Preferindo ler a escrever, José entrava pela madrugada de livro em punho. Catolicíssimo, detestou desfiles de escoteiros, reuniões de rotarianos, e era doido por procissões.
Diante da desarrumação de sua vida, a esposa foi quem dirigiu a casa onde se sucediam os filhos e os encargos se avolumavam. Dona Lucinda perdoava-lhe evangelicamente os furores nativistas. Bezerra adorava o Laet, mas, sabendo ser também jardineiro dos seus rancores, não ia com outro católico, o Antônio Felício dos Santos.
Nem lhe faltavam momentos paradoxais. Foi germanófilo veemente na guerra de 14 a 18 e, no entanto, passou todos os anos da guerra a ler autores ingleses, especialmente a poetisa Browning, de quem possuía umas quinze edições. Crente ortodoxo, lia Voltaire, chamando-o de canalha, mas indo até o fim do volume, deliciado. Foi ele o instigador dos primeiros trabalhos do sociólogo Oliveira Viana, que aliás nunca se lhe mostrou suficientemente grato.

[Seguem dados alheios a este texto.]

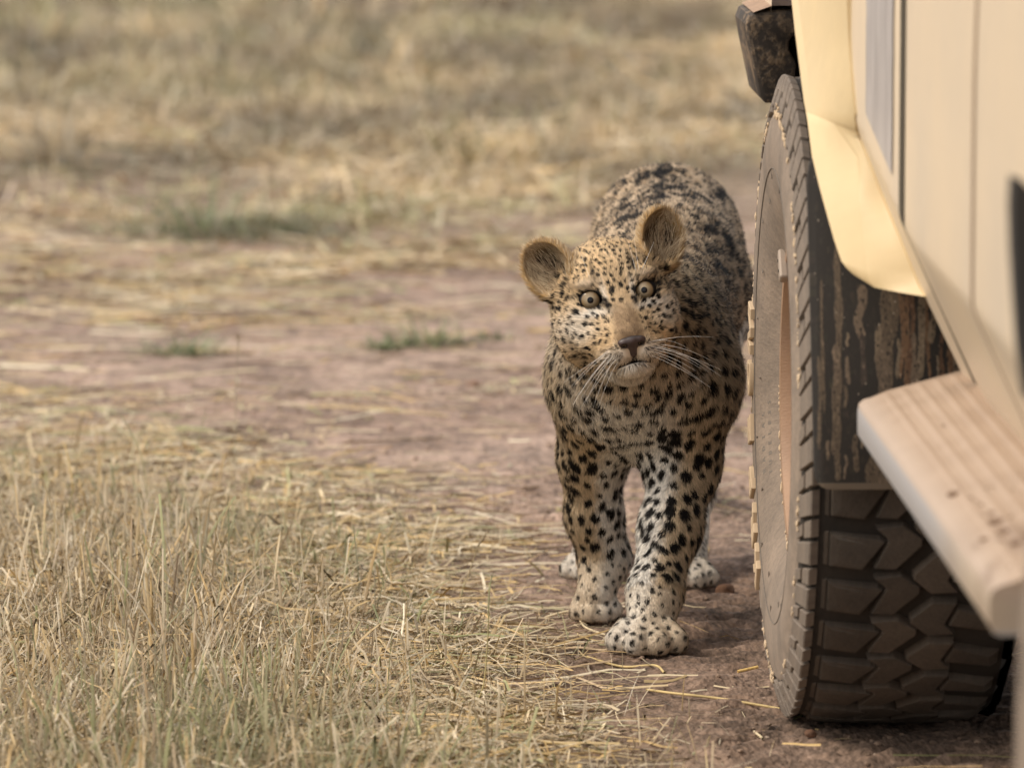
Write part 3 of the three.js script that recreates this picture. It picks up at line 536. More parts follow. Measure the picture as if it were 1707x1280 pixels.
// ---- ribbed step along the sill
{
  const W0 = 0.665, W1 = 2.02, prof = [];
  const x0 = 0.0385, x1 = 0.185, yTop = (x) => 0.4985 + (x - x0) * 0.27;
  prof.push([0.16, 0.455], [0.050, 0.452], [0.0425, 0.4545], [0.0390, 0.460], [x0, 0.467], [x0, 0.489], [0.0400, 0.495], [0.0435, 0.4988], [0.049, yTop(0.049)]);
  for (const c of [0.072, 0.092, 0.112, 0.132, 0.152]) for (const [d, h] of [[-0.0048, 0], [-0.0028, 0.002], [0, 0.0027], [0.0028, 0.002], [0.0048, 0]]) prof.push([c + d, yTop(c + d) + h]);
  prof.push([x1 - 0.01, yTop(x1 - 0.01)], [x1, yTop(x1)], [x1, 0.47]);
  const st = [[W0 - 0.012, 0.082, 0.75], [W0, 0.079, 1], [W0 + 0.006, 0.070, 1], [W0 + 0.018, 0.056, 1], [W0 + 0.030, 0.046, 1], [W0 + 0.040, 0, 1], ...span(W0 + 0.075, W1 - 0.006, 30).map((w) => [w, 0, 1]), [W1, 0, 0.94]];
  const flat = smooth;
  const P = [], U = [], C = [], I = [], n = prof.length;
  st.forEach(([w, clip, k]) => prof.forEach(([x, y]) => {
    const X = Math.max(x, clip), onTop = y > 0.49, ridge = onTop ? y - yTop(x) : 0, near = smooth(W0 + 0.02, W0 + 0.06, w), Y = (onTop ? yTop(X) + ridge * near : y) - (1 - k) * 0.03 + (onTop && w < W0 + 0.03 ? -0.002 : 0);
    P.push(X, Y + 0.012 * (1 - smooth(W0, W0 + 0.5, w)) * 0, w); U.push(x * 6, w * 2);
    const d = smooth(0.42, 0.62, fbm(x * 28, w * 28, 3, 4)), wet = smooth(W1 - 0.45, W1 - 0.05, w) * smooth(0.55, 0.7, fbm(x * 60, w * 14, 8, 3));
    let c = y > 0.493 ? mix3([0.41, 0.30, 0.215], [0.345, 0.245, 0.17], clamp(0.6 * d + smooth(0.10, 0.18, x) * 0.7 - ridge * 120)) : [0.36, 0.33, 0.31];
    if (x < 0.0395) c = mix3([0.37, 0.35, 0.345], [0.44, 0.35, 0.26], smooth(W1 - 0.6, W1 - 0.1, w));
    if (y > 0.49 && x < 0.055) c = mix3(c, [0.46, 0.365, 0.29], 0.6);
    c = mix3(c, [0.20, 0.13, 0.085], wet * 0.9); C.push(...c);
  }));
  for (let j = 0; j < st.length - 1; j++) for (let i = 0; i < n - 1; i++) { const a = j * n + i; I.push(a, a + n, a + 1, a + 1, a + n, a + n + 1); }
  for (const [j, f] of [[0, 1], [st.length - 1, 0]]) for (let i = 1; i < n - 1; i++) I.push(j * n, j * n + i + f * 0, j * n + i + 1);
  const g = geo(P, I, { U, C });
  add('running_board', toCreasedNormals(g, 0.6), mat({ vertexColors: true, roughness: 0.62, bumpMap: dustBump, bumpScale: 0.0012 }), vehicle).userData.label = 'dusty ribbed step board';
  for (const w of [1.0, 1.7]) { const b = new THREE.BoxGeometry(0.30, 0.03, 0.05); b.translate(0.30, 0.462, w); add('step_bracket', b, blackM, vehicle); }
  const r = rng(35), clods = [], base = new THREE.DodecahedronGeometry(1, 1);
  for (let i = 0; i < 46; i++) { const w = r() < 0.88 ? W1 - 0.04 - 0.5 * Math.pow(r(), 1.5) : lerp(W0 + 0.06, W1, r()), x = lerp(0.06, 0.17, r()), s = 0.0015 + 0.006 * Math.pow(r(), 4), c = base.clone(); c.scale(s, s * 0.5, s * 1.5); c.rotateY(r() * 6); c.translate(x, yTop(x) + 0.001, w); clods.push(c); }
  kind(add('mud_crumb', mergeGeometries(clods), mat({ color: lin(0.20, 0.13, 0.085), roughness: 0.95 }), vehicle), 'stuff');
}
// ---- muddy steel bumper end ahead of the wheel
{
  const q = (x, y, w) => veh(x, y, w);
  const w = -0.70, A = [q(1251, 42, w), q(1256, 72, w), q(1263, 105, w), q(1274, 158, w), q(1280, 165, w), q(1316, 165, w), q(1321, 108, w), q(1309, 84, w), q(1310, 66, w), q(1317, 55, w), q(1345, 50, w), q(1345, 22, w), q(1268, 26, w), q(1255, 31, w)];
  const sh = new THREE.Shape(A.map((p) => new THREE.Vector2(p.x, p.y)));
  const e = new THREE.ExtrudeGeometry(sh, { depth: 0.20, bevelEnabled: true, bevelThickness: 0.006, bevelSize: 0.006, bevelSegments: 2 });
  e.translate(0, 0, w - 0.206);
  const pos = e.attributes.position, C = [];
  const e2 = e; e2.computeVertexNormals();
  const nr = e2.attributes.normal;
  const mudTex = tex(512, (u, v) => { const a = tfbm(u, v, 5, 6, 501), b = tfbm(u, v, 30, 4, 520), k = smooth(0.38, 0.62, 0.6 * a + 0.4 * b); return mix3([0.20, 0.17, 0.145], [0.50, 0.42, 0.33], k * (0.5 + 0.7 * b)); }, true);
  const steel = mat({ map: rep(mudTex, 5), roughness: 0.7, bumpMap: rep(mudTex, 5), bumpScale: 0.004 });
  const bumper = add('bumper', toCreasedNormals(e2, 0.5), steel, vehicle);
  bumper.userData.label = 'dark muddy steel bumper end';
  const bar = new RoundedBoxGeometry(1.5, 0.22, 0.14, 3, 0.02); bar.translate(0.86, 0.83, -0.98);
  add('bumper_beam', bar, steel, vehicle);
  { const d = q(1300, 55, w - 0.02), e = q(1350, 130, w - 0.02), v = new RoundedBoxGeometry(e.x - d.x, d.y - e.y, 0.02, 2, 0.003); v.translate((d.x + e.x) / 2, (d.y + e.y) / 2, w - 0.05); add('bumper_void_plate', v, blackM, vehicle); }  // black plate added behind the notch, its colour standing for the shaded void
  const a = q(1251, 42, w), b = q(1345, 22, w), top = panelGrid(span(a.x + 0.004, 0.30, 10), span(w - 0.22, w + 0.004, 8), (x, z) => V3(x, Math.max(a.y + 0.012, Math.min(b.y + 0.0085, a.y + 0.012 + (x - a.x) * 0.9)) + 0.003, z));
  const dust = add('dust_coat', top, mat({ map: rep(rubberTex, 3), color: lin(1.5, 1.25, 1.1), roughness: 0.95, bumpMap: rep(mudTex, 4), bumpScale: 0.003 }), vehicle); dust.userData.label = 'pale dust on the bumper top';
}
// ---- rear wheel and arch at the edge of the frame
{
  const rw = group('wheel', vehicle); rw.position.set(TL, TY, 2.86);
  add('tyre', toCreasedNormals(lathe(PROFILE, 96), 0.6), dustRubber, rw);
  add('rim', rim.geometry, rimM, rw);
  const blocks = []; SHAPES.forEach((s, k) => { const g = polyBlock(s, 0.4098, 0.0117, crown); for (let i = 0; i < NB; i++) { const c = g.clone(); c.rotateX(i / NB * 2 * Math.PI + SHIFT[k] / TR); blocks.push(c); } });
  kind(add('tread_blocks', mergeGeometries(blocks), rubberM, rw), 'stuff');
  const arcP = (r, t) => { const a = lerp(0.02, Math.PI - 0.02, t); return [2.86 - r * Math.cos(a), 0.46 + r * 0.98 * Math.sin(a)]; };
  const R = [[1687, 298], [1686, 340], [1688, 410], [1692, 480], [1699, 580], [1709, 650], [1790, 650], [1790, 380], [1707, 314], [1694, 300]].map(([x, y]) => veh(x, y, 2.40));
  const fe = new THREE.ExtrudeGeometry(new THREE.Shape(R.map((p) => new THREE.Vector2(p.x, p.y))), { depth: 0.03, bevelEnabled: true, bevelThickness: 0.004, bevelSize: 0.003, bevelSegments: 2 }); fe.translate(0, 0, 2.40);
  add('rear_wheel_arch_plate', toCreasedNormals(fe, 0.5), mat({ color: lin(0.03, 0.026, 0.022), roughness: 0.8 }), vehicle);  // black plate cut to the dark outline at the rear arch
  const qp = panelGrid(span(0, 1, 40), [0, 1, 2], (t, k) => { const [z, y] = arcP(0.60, t), Y = Math.max(y, 0.5); return k === 0 ? V3(skinX(Math.min(z, 2.4), Y) - 0.001, Y, z) : V3(0.05, lerp(Y, 1.32, k / 2), z); });
  add('rear_quarter_panel', qp, paintM, vehicle);
  const ln = panelGrid(span(0.05, 0.5, 4), span(0, 1, 24), (x, t) => { const [z, y] = arcP(0.50, t); return V3(x, y, z); });
  add('rear_wheel_arch_liner', ln, blackM, vehicle);
}
// ---------------------------------------------------------------- the leopard: one skin from a smooth field of tapered limbs, then eyes, nose, whiskers and fur
const leopard = group('leopard');
tag(leopard, 'young spotted leopard walking towards the camera beside the muddy tyre, head tilted', 'leopard');
const smin = (a, b, k) => { const h = Math.max(k - Math.abs(a - b), 0) / k; return Math.min(a, b) - h * h * k * 0.25; };
const smax = (a, b, k) => -smin(-a, -b, k);
// head axes: origin between the eyes, x to the picture's right, y up the forehead, z out of the face
const HO = at(1031, 492, 7.60);
const HZ0 = V3(0, EYE, 0).sub(HO).normalize(), HX0 = new THREE.Vector3().crossVectors(V3(0, 1, 0), HZ0).normalize(), HY0 = new THREE.Vector3().crossVectors(HZ0, HX0);
const yaw = 7.5 * Math.PI / 180, roll = 10.7 * Math.PI / 180;
const HZ = HZ0.clone().multiplyScalar(Math.cos(yaw)).addScaledVector(HX0, Math.sin(yaw)), HX1 = HX0.clone().multiplyScalar(Math.cos(yaw)).addScaledVector(HZ0, -Math.sin(yaw));
const HX = HX1.clone().multiplyScalar(Math.cos(roll)).addScaledVector(HY0, Math.sin(roll)), HY = HY0.clone().multiplyScalar(Math.cos(roll)).addScaledVector(HX1, -Math.sin(roll));
const toHead = (x, y, z) => { const a = x - HO.x, b = y - HO.y, c = z - HO.z; return [a * HX.x + b * HX.y + c * HX.z, a * HY.x + b * HY.y + c * HY.z, a * HZ.x + b * HZ.y + c * HZ.z]; };
const fromHead = (x, y, z) => HO.clone().addScaledVector(HX, x).addScaledVector(HY, y).addScaledVector(HZ, z);

// ---- body: [joint, joint, radii, flow of the hair, region, inward side (for the pale insides of the legs)]
const J = {
  rump: at(1112, 398, 8.60), tailTop: at(1112, 470, 8.72), tail1: at(1120, 640, 8.95), tail2: at(1150, 800, 9.05), tail3: at(1165, 820, 9.2),
  mid: at(1112, 478, 8.28), chest: at(1072, 560, 7.95), bib: at(1050, 618, 7.86), sternum: at(1052, 690, 7.93), neck: at(1060, 545, 7.83), nape: fromHead(0, -0.02, -0.10),
  shL: at(1002, 642, 7.90), elL: at(986, 762, 7.96), miL: at(990, 860, 7.98), caL: at(1008, 930, 7.99), paL: at(992, 995, 7.955),
  shR: at(1142, 640, 7.88), elR: at(1140, 775, 7.89), miR: at(1118, 880, 7.83), caR: at(1092, 992, 7.755), paR: at(1078, 1074, 7.70),
  hiR: at(1165, 500, 8.56), knR: at(1160, 650, 8.36), hoR: at(1153, 830, 8.47), paHR: at(1147, 962, 8.25),
  hiL: at(1060, 500, 8.56), knL: at(1040, 650, 8.38), hoL: at(996, 830, 8.50), paHL: at(982, 950, 8.32),
};
const BACK = [0.05, -0.15, -1], DOWN = [0, -1, 0.05], NECKF = [0, -0.55, -0.8];
const PR = [];
const cap = (a, b, ra, rb, flow, reg, inward = 0, k = 0.035) => PR.push({ a: J[a] ?? a, b: J[b] ?? b, ra: ra * (inward ? 0.91 : 1), rb: rb * (inward ? 0.91 : 1), flow, reg, inward, k });
cap('rump', 'mid', 0.104, 0.112, BACK, 'torso'); cap('mid', 'chest', 0.112, 0.108, BACK, 'torso');
cap('chest', 'bib', 0.100, 0.072, [0, -1, 0.1], 'chest', 0, 0.06); cap('bib', 'sternum', 0.068, 0.048, [0, -1, 0.1], 'chest', 0, 0.07); cap('neck', 'nape', 0.090, 0.070, NECKF, 'neck', 0, 0.05); cap('chest', 'neck', 0.100, 0.088, NECKF, 'neck', 0, 0.05);
cap('chest', 'shL', 0.075, 0.056, [0, -0.9, -0.4], 'chest', 0, 0.06); cap('chest', 'shR', 0.080, 0.066, [0, -0.9, -0.4], 'chest', 0, 0.06);
cap('shL', 'elL', 0.060, 0.0455, DOWN, 'leg', 1, 0.06); cap('elL', 'miL', 0.0455, 0.0375, DOWN, 'leg', 1); cap('miL', 'caL', 0.0375, 0.0355, DOWN, 'leg', 1); cap('caL', 'paL', 0.0355, 0.031, DOWN, 'paw', 1, 0.025);
cap('shR', 'elR', 0.066, 0.050, DOWN, 'leg', -1, 0.06); cap('elR', 'miR', 0.050, 0.041, DOWN, 'leg', -1); cap('miR', 'caR', 0.041, 0.0375, DOWN, 'leg', -1); cap('caR', 'paR', 0.0375, 0.035, [0, -0.8, 0.5], 'paw', -1, 0.025);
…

Ainda nos últimos meses de vida, encontrei-o a recrear-se nos seus dois barbaçudos e cabeludos da poesia norte-americana: Bryant e Longfellow. Sepultaram-no com o hábito de terceiro irmão franciscano. E, a esta altura, penso eu que para retratá-lo seria necessário, não este pobre Grieco, mas o grande pintor El Greco.
O Manduca Sapateiro, homem pior que ninho de vespas, dizia de um sujeito tedioso: “Pega mais que cataplasma.” De outro que chorava ouvindo os sermões do cônego Olimpio de Castro: “Rega com lágrimas as flores de retórica do orador.” A propósito de um madraço: “Para ele toda a semana virou domingo.”
Comentário à abundância de portugueses em Paraíba: “Isto não é Brasil, é Portugal: tudo aqui é Porto, Coimbra, Lisboa.” Sobre o Cláudio, anfitrião de amigos e pouco pontual nos pagamentos: “A generosidade não será dele, mas do comércio local.” Alusão a um boticário maldizente: “Tem mais venenos na língua que nos frascos.”
A uma família prolifera, e em que todos tinham cara diferente, chamava Família Tinhorão. Falando de dois irmãos gêmeos, Jovino e Jovina, ele de ares afeminados e ela bem masculina de atitudes: “Houve confusão de sexos no ventre materno.” A uma velhota de nome Rosa, sempre a expelir gases, deu o nome de Rosa dos Ventos.
Referência à forretice de alguns paraibanos: “Não é de estranhar: nosso município limita com o Estado de Minas.” Enraivecia-se ao ouvir a valsa “Sobre as ondas”, porque ao som dessa valsa o haviam surrado num baile da roça. A determinado professor, que ajudava os demais a produzir literatura e não produzia nada, definiu assim: “Parteira estéril”
Diante de uma providência tardia: “É fazer clister em defunto.” Sentença pessimista: “No Brasil o homem casa-se com a família da mulher e leva a mulher de quebra.” E velho parente seu inspirava-lhe este disparate voluntário: “Tem mau hálito nos pés”.